「なんでこんなに違う?」というぐらい値段はピンキリ! 迷いまくりのエンジンオイルの選び方
この記事をまとめると
■エンジンを動かすうえでエンジンオイルは欠かせない■エンジンオイルには化学合成油、鉱物油、部分合成油の3種類がある■さまざまな規格や粘度などがあり、適したものを入れる必要がある
頻繁に交換しないために存在を忘れられがちなエンジンオイル
エンジンを快適に、また有効に使う上で欠かせないのが、エンジンオイルだ。一方で、燃料のように頻繁に補給することがないため、いつオイル交換したか忘れられがちな存在でもある。 いざ、オイル交換をしようというとき、迷うのが値段だ。同じ粘度表示でも価格に大きな差がある。 エンジンオイルは、基本となるベースオイルと添加剤から成り立っている。ベースオイルには、化学合成油、鉱物油、そして部分合成油の3種類がある。昔馴染みなのは、鉱物油だ。

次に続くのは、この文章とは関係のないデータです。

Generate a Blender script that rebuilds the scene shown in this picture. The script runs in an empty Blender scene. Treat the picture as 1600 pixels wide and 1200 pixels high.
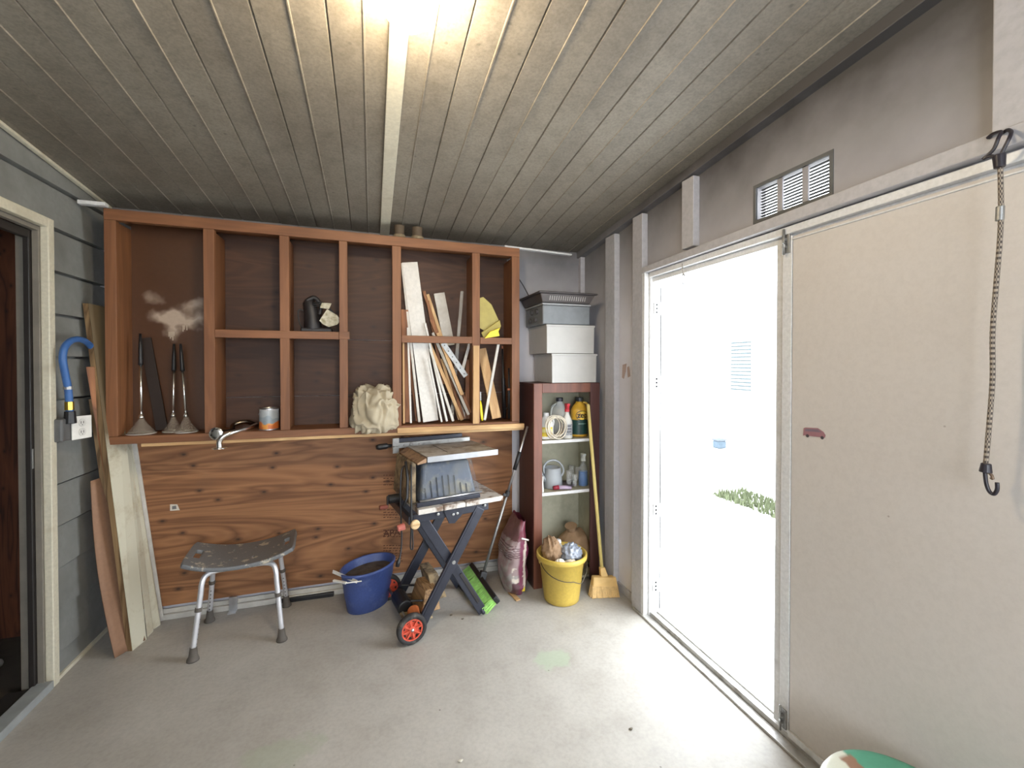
import bpy, bmesh, math, random
from math import sin, cos, pi, radians, atan, sqrt, exp
from mathutils import Vector, Matrix, noise
random.seed(7)
SC = bpy.context.scene
COL = SC.collection
V = Vector

# ------------------------------------------------------------------ camera geometry
F, CY, TH, PT, H = 680.0, 578.0, atan(219/680), radians(.7), 1.5
_f = V((sin(TH)*cos(PT), cos(TH)*cos(PT), -sin(PT)))
_r = V((cos(TH), -sin(TH), 0)); _u = V((sin(TH)*sin(PT), cos(TH)*sin(PT), cos(PT)))
def at(ax, val, x, y):
    """point of the room seen at photo position x, y on the plane axis = val"""
    d = _f + _r*((x-800)/F) + _u*((CY-y)/F); o = V((0, 0, H))
    return o + d*((val-o[ax])/d[ax])
pX = lambda v, x, y: at(0, v, x, y)
pY = lambda v, x, y: at(1, v, x, y)
pZ = lambda v, x, y: at(2, v, x, y)
cam = bpy.data.cameras.new('camera'); co = bpy.data.objects.new('camera', cam); COL.objects.link(co)
co.location = (0, 0, H); co.rotation_euler = (pi/2-PT, 0, -TH)
cam.sensor_fit = 'HORIZONTAL'; cam.sensor_width = 36; cam.lens = 36*F/1600
cam.shift_y = (CY-600)/1600; cam.clip_start = .02
SC.camera = co

# ------------------------------------------------------------------ materials
def sock(n, name, v):
    if name in n.inputs: n.inputs[name].default_value = v
def c4(c): return (c[0], c[1], c[2], 1)
def srgb(r, g, b):
    f = lambda v: (v/255/12.92) if v/255 <= .04045 else ((v/255+.055)/1.055)**2.4
    return (f(r), f(g), f(b))
class NT:
    def __init__(s, name):
        s.m = bpy.data.materials.new(name); s.m.use_nodes = True
        s.t = s.m.node_tree; s.b = s.t.nodes['Principled BSDF']; s.tc = s.n('ShaderNodeTexCoord')
    def n(s, ty, **k):
        x = s.t.nodes.new(ty)
        for a, b in k.items(): setattr(x, a, b)
        return x
    def l(s, a, b): s.t.links.new(a, b)
    def mapping(s, scale, rot=(0, 0, 0), src=None):
        m = s.n('ShaderNodeMapping'); m.inputs['Scale'].default_value = scale; m.inputs['Rotation'].default_value = rot
        s.l(src or s.tc.outputs['Object'], m.inputs['Vector']); return m.outputs[0]
    def noise(s, vec, scale, detail=4, rough=.55, dist=0):
        n = s.n('ShaderNodeTexNoise'); sock(n, 'Scale', scale); sock(n, 'Detail', detail); sock(n, 'Roughness', rough); sock(n, 'Distortion', dist)
        s.l(vec, n.inputs['Vector']); return n.outputs['Fac']
    def ramp(s, fac, stops, interp='LINEAR'):
        r = s.n('ShaderNodeValToRGB'); e = r.color_ramp.elements; r.color_ramp.interpolation = interp
        while len(e) < len(stops): e.new(.5)
        for i, (p, c) in enumerate(stops): e[i].position = p; e[i].color = c4(c)
        s.l(fac, r.inputs[0]); return r.outputs[0]
    def mix(s, fac, a, b, mode='MIX'):
        m = s.n('ShaderNodeMix', data_type='RGBA', blend_type=mode)
        for v, i in ((fac, 0), (a, 6), (b, 7)):
            if isinstance(v, (int, float)): m.inputs[i].default_value = v
            elif isinstance(v, tuple): m.inputs[i].default_value = c4(v)
            else: s.l(v, m.inputs[i])
        return m.outputs[2]
    def bump(s, h, strength=.3, dist=.01):
        b = s.n('ShaderNodeBump'); b.inputs['Strength'].default_value = strength; b.inputs['Distance'].default_value = dist
        s.l(h, b.inputs['Height']); s.l(b.outputs[0], s.b.inputs['Normal'])
    def base(s, c):
        if isinstance(c, tuple): s.b.inputs['Base Color'].default_value = c4(c)
        else: s.l(c, s.b.inputs['Base Color'])

def plain(name, c, rough=.6, metal=0, var=.12, scale=14, bump=0, **k):
    t = NT(name); f = t.noise(t.tc.outputs['Object'], scale, 5, .6)
    a = tuple(x*(1-var) for x in c); b = tuple(min(1, x*(1+var)) for x in c)
    t.base(t.ramp(f, [(.3, a), (.7, b)])); sock(t.b, 'Roughness', rough); sock(t.b, 'Metallic', metal)
    for a_, v in k.items(): sock(t.b, a_.replace('_', ' '), v)
    if bump: t.bump(f, bump, .004)
    return t.m
def dirty(name, c, dirt, lo=.52, hi=.7, rough=.6, metal=0, scale=9, bump=.1, detail=8):
    t = NT(name); f = t.noise(t.tc.outputs['Object'], scale, detail, .65); g = t.noise(t.tc.outputs['Object'], scale*8, 3, .6)
    m = t.mix(t.ramp(f, [(lo, (0, 0, 0)), (hi, (1, 1, 1))]), c, dirt)
    m = t.mix(.25, m, t.ramp(g, [(.35, (.55, .55, .55)), (.65, (1.1, 1.1, 1.1))]), 'MULTIPLY')
    t.base(m); sock(t.b, 'Roughness', rough); sock(t.b, 'Metallic', metal)
    if bump: t.bump(g, bump, .003)
    return t.m
def wood(name, dark, light, axis=0, scale=1.0, knots=True, rough=.62, wav=6.0, knot_c=(.03, .012, .006), stretch=.12, contrast=1.0):
    t = NT(name)
    sc = [1*scale]*3; sc[axis] = stretch*scale
    v = t.mapping(tuple(sc)); 
    f = t.noise(v, 5, 3, .5, 1.4)                           # broad flame figure
    m = t.n('ShaderNodeMath', operation='MULTIPLY'); t.l(f, m.inputs[0]); m.inputs[1].default_value = wav
    fr = t.n('ShaderNodeMath', operation='PINGPONG'); t.l(m.outputs[0], fr.inputs[0]); fr.inputs[1].default_value = .5
    band = fr.outputs[0]
    sc2 = [60*scale]*3; sc2[axis] = 2*scale
    fine = t.noise(t.mapping(tuple(sc2)), 1, 3, .6)
    mid = tuple((a+b)/2 for a, b in zip(dark, light))
    lo = .5-.5*contrast; 
    c = t.ramp(band, [(0.0, tuple(l*(1-contrast)+d*contrast for d, l in zip(dark, light))), (.16, mid), (.5, light)])
    c = t.mix(.45, c, t.ramp(fine, [(.3, (.62, .6, .58)), (.7, (1.08, 1.08, 1.08))]), 'MULTIPLY')
    big = t.noise(t.tc.outputs['Object'], 1.7*scale, 3, .5)
    c = t.mix(.5, c, t.ramp(big, [(.3, (.68, .66, .66)), (.7, (1.12, 1.1, 1.08))]), 'MULTIPLY')
    if knots:
        ks = [3.6*scale]*3; ks[axis] = 2.4*scale
        ks = [7.5*scale]*3; ks[axis] = 4.5*scale
        vo = t.n('ShaderNodeTexVoronoi', voronoi_dimensions='2D'); sock(vo, 'Scale', 1.0); sock(vo, 'Randomness', 1.0); t.l(t.mapping(tuple(ks), (pi/2, 0, 0)), vo.inputs['Vector'])
        kf = t.ramp(vo.outputs['Distance'], [(.02, (.9, .9, .9)), (.05, (.45, .45, .45)), (.12, (0, 0, 0))])
        c = t.mix(kf, c, knot_c)
    t.base(c); sock(t.b, 'Roughness', rough); t.bump(fine, .12, .002)
    return t.m
def emit(name, c, s):
    t = NT(name); t.base((0, 0, 0)); sock(t.b, 'Emission Color', c4(c)); sock(t.b, 'Emission Strength', s); return t.m
def clear(name, c=(.9, .92, .92), rough=.08, alpha=.25):
    t = NT(name); t.base(c); sock(t.b, 'Roughness', rough); sock(t.b, 'Alpha', alpha); sock(t.b, 'Specular IOR Level', .9); return t.m
def attr_mat(name, rough=.6, metal=0, bump=.15, scale=40):
    t = NT(name); a = t.n('ShaderNodeAttribute', attribute_name='tint'); f = t.noise(t.tc.outputs['Object'], scale, 3, .6)
    t.base(t.mix(.3, a.outputs['Color'], t.ramp(f, [(.3, (.75, .75, .75)), (.7, (1.1, 1.1, 1.1))]), 'MULTIPLY'))
    sock(t.b, 'Roughness', rough); sock(t.b, 'Metallic', metal); t.bump(f, bump, .003); return t.m

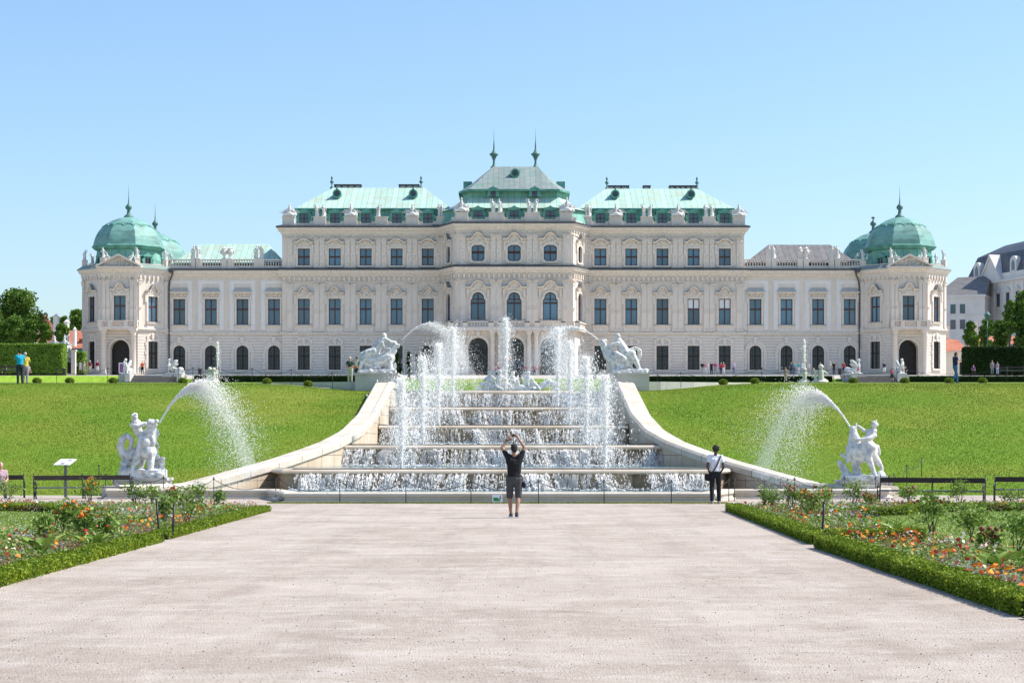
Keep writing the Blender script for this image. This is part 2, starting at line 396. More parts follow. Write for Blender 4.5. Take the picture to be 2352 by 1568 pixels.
tag(grid('gravel_terrace', np.array([-400,-120,-60,-25,0,25,60,120,400.]), np.array([236.9,238.5,260,300,340,900,3000.]), hgt, M['sandpath']), kind='structure')
def ribbon(name, pts, w, m, dz=.03, label=None):     # path laid on the terrain
    v=[]; f=[]
    for i,(x,y) in enumerate(pts):
        a = Vector(pts[max(i-1,0)]); b = Vector(pts[min(i+1,len(pts)-1)]); d=(b-a).normalized(); n=Vector((-d.y,d.x))
        for s in (-.5,.5):
            q = Vector((x,y)) + n*w*s; v.append((q.x,q.y,float(hgt(q.x,q.y))+dz))
    for i in range(len(pts)-1): f.append((2*i,2*i+2,2*i+3,2*i+1))
    mb = MB(); mb.add(v,f); return tag(mb.build(name, m), kind='structure')
for s in (-1,1):
    ribbon('path', [(s*x+ (XC if x<20 else 0), 97.2) for x in (9,12,16,22,30,45,70,90)][::s], 1.4, M['sandpath'], .03)
ribbon('path', [(x, 232.0) for x in np.linspace(-80,80,20)], 4.5, M['sandpath'], .05)
ribbon('path', [(XC*(1-i/20), 118+5.6*i) for i in range(21)], 5, M['sandpath'], .05)

# ================================================================ PALACE
ZB, ZW, ZP, ZT, ZPO = 301.5, 302.0, 296.0, 298.0, 293.2      # block, wing, pavilion, tower front, portico distances
ZG = 13.0
def B(y): return pz(y, ZB)
palace = empty('palace', (0, ZB, ZG), 0, 'long pale baroque palace with green copper roofs and domed corner towers above the cascade', 'palace')
def frame_of(p0, p1):
    p0 = Vector(p0); p1 = Vector(p1); d = (p1-p0).normalized(); n = Vector((d.y,-d.x)); ang = math.atan2(d.y,d.x)
    def fr(u,z,o=0.0): q = p0 + d*u + n*o; return (q.x,q.y,z)
    fr.ang = ang; fr.len = (p1-p0).length; fr.p0 = p0; fr.d = d; fr.n = n
    return fr
def plane(Z):
    fr = frame_of((0,Z),(1,Z)); return fr
PB, PW, PP = plane(ZB), plane(ZW), plane(ZP)

def arch_pts(uc, w, zs, n=10):                       # semicircle from right spring to left spring
    r = w/2; return [(uc + r*math.cos(PI*i/n), zs + r*math.sin(PI*i/n)) for i in range(n+1)]
def wall(mb, fr, u0, u1, z0, z1, holes, depth=.45):
    """holes: (uc, w, zb, zt, arch)"""
    us = {u0,u1}; zs = {z0,z1}
    for uc,w,zb,zt,a in holes: us |= {uc-w/2, uc+w/2}; zs |= {max(zb,z0),zt}
    us = sorted(us); zs = sorted(zs)
    for i in range(len(us)-1):
        for j in range(len(zs)-1):
            cu = (us[i]+us[i+1])/2; cz = (zs[j]+zs[j+1])/2
            if us[i+1]-us[i] < 1e-6: continue
            if any(abs(cu-h[0]) < h[1]/2 and h[2] < cz < h[3] for h in holes): continue
            mb.add([fr(us[i],zs[j]),fr(us[i+1],zs[j]),fr(us[i+1],zs[j+1]),fr(us[i],zs[j+1])],[(0,1,2,3)])
    for uc,w,zb,zt,a in holes:
        l, r = uc-w/2, uc+w/2; top = zt - w/2 if a else zt
        mb.add([fr(l,zb,0),fr(l,zb,-depth),fr(l,top,-depth),fr(l,top,0)],[(0,1,2,3)])
        mb.add([fr(r,zb,0),fr(r,top,0),fr(r,top,-depth),fr(r,zb,-depth)],[(0,1,2,3)])
        mb.add([fr(l,zb,0),fr(r,zb,0),fr(r,zb,-depth),fr(l,zb,-depth)],[(0,1,2,3)])
        if not a: mb.add([fr(l,zt,0),fr(l,zt,-depth),fr(r,zt,-depth),fr(r,zt,0)],[(0,1,2,3)])
        else:
            P = arch_pts(uc, w, top); n = len(P); h = n//2
            mb.add([fr(r,zt,0)] + [fr(*P[i],0) for i in range(h,-1,-1)], [list(range(h+2))])
            mb.add([fr(l,zt,0)] + [fr(*P[i],0) for i in range(n-1,h-1,-1)], [list(range(n-h+1))])
            for i in range(n-1): mb.add([fr(*P[i],0),fr(*P[i+1],0),fr(*P[i+1],-depth),fr(*P[i],-depth)],[(0,1,2,3)])

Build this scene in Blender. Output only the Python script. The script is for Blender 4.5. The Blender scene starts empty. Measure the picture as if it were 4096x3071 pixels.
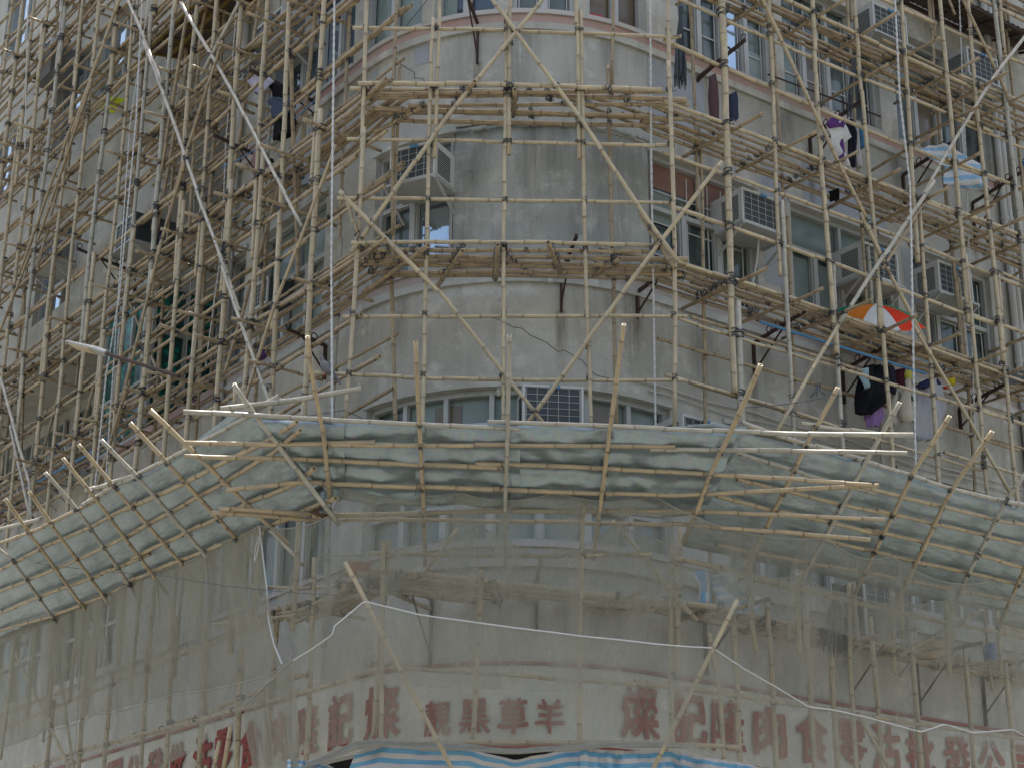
import bpy, bmesh, math, random
from mathutils import Vector, Matrix, noise
rad = math.radians
random.seed(7)
V3 = Vector
S = bpy.context.scene
COL = S.collection
# ---------------------------------------------------------------- camera
F_PX, PIT, ROLL, YAW, H0 = 7223.0, rad(20.78), rad(.474), rad(35.88), 1.6
fw = V3((0, math.cos(PIT), math.sin(PIT)))
_u = V3((0, -math.sin(PIT), math.cos(PIT))); _r = V3((1, 0, 0))
rt = _r*math.cos(ROLL)+_u*math.sin(ROLL); upv = _u*math.cos(ROLL)-_r*math.sin(ROLL)
EYE = V3((0, 0, H0))
cam = bpy.data.cameras.new('camera'); co = bpy.data.objects.new('camera', cam); COL.objects.link(co)
M = Matrix.Identity(4)
for i in range(3):
    M[i][0] = rt[i]; M[i][1] = upv[i]; M[i][2] = -fw[i]; M[i][3] = EYE[i]
co.matrix_world = M
cam.sensor_width = 36; cam.lens = F_PX/4096*36; cam.clip_end = 600; cam.clip_start = .1
S.camera = co
# ---------------------------------------------------------------- sky, sun, exposure
SUN_EL, SUN_AZ = rad(79), rad(6)          # sun high behind the building; azimuth measured from +Y
w = bpy.data.worlds.new('World'); S.world = w; w.use_nodes = True
nt = w.node_tree; bg = nt.nodes['Background']
sk = nt.nodes.new('ShaderNodeTexSky'); sk.sky_type = 'NISHITA'; sk.sun_disc = False
sk.sun_elevation = SUN_EL; sk.sun_rotation = SUN_AZ; sk.air_density = 1.3; sk.dust_density = 5.0; sk.ozone_density = 0.0
nt.links.new(sk.outputs[0], bg.inputs[0]); bg.inputs[1].default_value = .105
ld = bpy.data.lights.new('sun', 'SUN'); ld.energy = 5.0; ld.angle = rad(.5); ld.color = (1, .95, .87)
lo = bpy.data.objects.new('sun', ld); COL.objects.link(lo)
sd = V3((math.sin(SUN_AZ)*math.cos(SUN_EL), math.cos(SUN_AZ)*math.cos(SUN_EL), math.sin(SUN_EL)))
lo.rotation_euler = sd.to_track_quat('Z', 'Y').to_euler(); lo.location = (0, 0, 60)
S.view_settings.view_transform = 'Standard'; S.view_settings.look = 'None'
S.view_settings.exposure = 1.55; S.view_settings.gamma = 1
S.cycles.transparent_max_bounces = 16; S.cycles.max_bounces = 6
# ---------------------------------------------------------------- image -> place
CR = {'A': (0, 0, .6332), 'B': (1300, 0, .6332), 'C': (2696, 0, .6332), 'D': (0, 1000, .6332), 'E': (1300, 1000, .6332),
      'F': (2696, 1000, .6332), 'G': (0, 2021, .6332), 'H': (1300, 2021, .6332), 'I': (2696, 2021, .6332), 'O': (0, 0, 1.8525), 'P': (0, 0, 1.)}
for i, (x, y) in enumerate([(0, 0), (700, 0), (0, 500), (700, 500), (0, 1000), (700, 1000), (0, 1500), (700, 1500)]):
    CR['J%d' % (i+1)] = (x, y, .3618)
def px(c, x, y): a = CR[c]; return a[0]+x*a[2], a[1]+y*a[2]
def ray(p): return fw+rt*((p[0]-2048)/F_PX)-upv*((p[1]-1535.5)/F_PX)
def proj(P):
    v = P-EYE; d = v.dot(fw)
    if d < .5: return (1e6, 1e6)
    return 2048+F_PX*v.dot(rt)/d, 1535.5-F_PX*v.dot(upv)/d
def seen(P, m=160):
    x, y = proj(P); return -m < x < 4096+m and -m < y < 3071+m
nL = V3((-math.cos(YAW), -math.sin(YAW), 0)); nR = V3((math.sin(YAW), -math.cos(YAW), 0)); nC = V3((0, -1, 0))
Z = V3((0, 0, 1)); tL = Z.cross(nL); tR = Z.cross(nR)
cL, cR, cC = -8.38, -12.45, -16.45
ZB = 6.08
def tilted(n, c, deg, z0=ZB):
    ta = math.tan(rad(deg)); N = Z-n*ta; k = z0-ta*c; l = N.length
    return (N/l, k/l)
PL = {'L': (nL, cL), 'Li': (nL, -9.03), 'R': (nR, cR), 'Ri': (nR, -13.1), 'C': (nC, cC), 'Ci': (nC, -17.05),
      'CL': tilted(nL, cL, 38), 'CR': tilted(nR, cR, 43), 'CC': tilted(nC, cC, 36),
      'NL': (nL, -7.85), 'NR': (nR, -11.9), 'N2': (nC, -15.9), 'N3': (nC, -15.28), 'N3R': (nR, -11.50), 'T': (nC, -15.85)}
nM = V3((.91, -2.72, 0)).normalized()
PL['M'] = (nM, nM.dot(V3((-1.15, 16.3, 0)))); PL['MR'] = (nR, -13.08)
def on(pl, p, off=0.):
    n, c = PL[pl] if isinstance(pl, str) else pl
    d = ray(p); return EYE+d*((c+off-EYE.dot(n))/d.dot(n))
def at(pl, c, x, y, off=0.): return on(pl, px(c, x, y), off)
def lt(side, t, z, off=0.):      # point on a wing plane from its along-wall coordinate
    n, T, c = (nL, tL, cL) if side == 'L' else (nR, tR, cR)
    return T*t+n*(c+off)+Z*z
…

ガソリンエンジンが生まれたときから使われてきた長い歴史がある。 いずれのベースオイルも、元となる原料は石油だ。これを精製してつくられたのが鉱物油である。同じく石油を基にするが、不純物などを取り除く手間を掛けたのが化学合成油だ。温度差に強く、劣化しにくいので長持ちするといえる。部分合成油は、鉱物油と化学合成油の中間といえるもので、鉱物油の劣化や、低温でのエンジン始動性などを改善している。 そのうえで、エンジンオイルの区分表示の最初に書かれているアルファベット2文字は、SAからSPまで、Sのあとのアルファベットが進むにつれ、オイルの性能がより改善されていることを示す。 SAは基本となるオイルで、添加剤を含まないことを示す。これに添加剤を加えることで、幅広い用途に適応させていけるようになり、SB、SC、SDというように進化し、酸化を防止したり、錆止め効果があったり、動弁系の保護性能があったりというように、効用が増えていく。当然、それにしたがって価格も上昇していくことになる。
オイルの進化によって交換時期の間隔も伸びた
2000年代に入ると、燃費向上や、排出ガス浄化性能の向上を新車がいっそう求められ、エンジンオイルも省燃費性能や排ガス浄化性能を加えた製品が登場し、それらはSL規格以降SPへ進化していく。 ちなみに、このSA~SPの表記は米国で基準化された表現で、ほかに日米で規格されたGF-1~GF-6(SH~SPと同じ内容)という表記の仕方もある。 次に、数字表記による0W-20といった表示が、アルファベット2文字表記のあとに記されている。これは、オイルの粘度を示す。 Wの付く最初の数字は、低温でのエンジン始動のしやすさを表し、数字が小さいほど寒くても始動しやすいことを表す。ハイフンのあとの数字は、高温での粘度の維持性能を示し、数字が大きいほど高速走行や高負荷運転に適している。寒冷地でなく、日常的に高速道路などをあまり利用しないのであれば、Wの付く数字は大きく、後ろの数字は小さい製品でよく、そのほうが安く手に入れられるだろう。 オイル交換時期については、現在は1万kmまたは1年ごとといわれることが多い。かつては、5000kmでとされてきたが、化学合成油が増え、混合気の制御がより緻密になるなど、燃焼が適切に行われるようになって、オイル交換の必要な間隔が長くなってきた。 それでも、クルマの使用条件や運転状況は利用者によって差がある。オイル交換を頻繁に行えばエンジンによいということだけでなく、廃棄された使用済みオイルの処分も視野に環境負荷も踏まえ、自分のクルマの利用状況に応じた適切なオイルの種類の選び方と交換時期を、整備工場など専門家と相談しながら進めるといいだろう。